Three Senior Advocates of Nigeria – Femi Falana, Ebun-Olu Adegboruwa, and Ifedayo Adedipe – have asked the regime of the President, Major General Muhammadu Buhari (retd.) to quickly set in motion, dialogue process with the various secessionist groups and arrowheads in the country.
In separate interviews with The PUNCH, the senior advocates said the Federal Government does not have an option but to dialogue with the separatists.
The Attorney-General of the Federation and Minister of Justice, Abubakar Malami (SAN) had said the government won’t rule out a political solution to resolve the crisis surrounding separatist agitations in Nigeria.
Growing dissatisfaction, disaffection, and perceived injustice have fueled secessionist agitations in Southern Nigeria of late. While Sunday Adeyemo aka Sunday Igboho is an arrowhead of Yoruba Nation in the South-West, embattled Nnamdi Kanu leads the proscribed secessionist group, the Indigenous People of Biafra in the South-East.
Kanu, who has been in the custody of the Department of States Service since he was re-arrested from a foreign country in June 2021, is facing terrorism and treasonable charges before Justice Binta Nyako of the Federal High Court in Abuja.
On the other hand, Igboho, whose Ibadan home was raided on July 1, 2021, around 1am, has been in a Beninese detention facility since July 19, 2021. The agitator was arrested while he tried to escape to Germany after he was declared wanted by the secret police. He was reportedly arrested by the Interpol at the Cotonou airport at the behest of the Buhari government.
When asked whether the Buhari government was considering political solution to resolve the secessionist agitation in the country, Malami had said, “As far as the security situation is concerned and as far as governance and this administration is concerned, you cannot rule out all possibilities. But crime is a crime; there are criminal undertones associated with certain conducts, you cannot away the rights of the government to take steps with particular regards to ensuring that the people are brought to book.”
Reacting in an interview with our correspondent, Falana said the government has no option that to employ political solution to solve the challenges.
Falana said, “That (political solution) has been the demand of many concerned citizens and the government has to speed up that process because the government has no choice but to embark on political solution because outright force cannot win the battle.

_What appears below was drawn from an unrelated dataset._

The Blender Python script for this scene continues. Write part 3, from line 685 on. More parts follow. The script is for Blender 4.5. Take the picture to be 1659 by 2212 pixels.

“It is the battle of the mind, an ideological battle. If a group of young people say, ‘We are frustrated with the mismanagement of the resources of the country’, we want to break away. What is required of the government is to try and woo them back to convince them to continue to repose confidence in the corporate existence of Nigeria and that campaign can only be won if there is an assurance that justice will be done to all manners of people in the country.”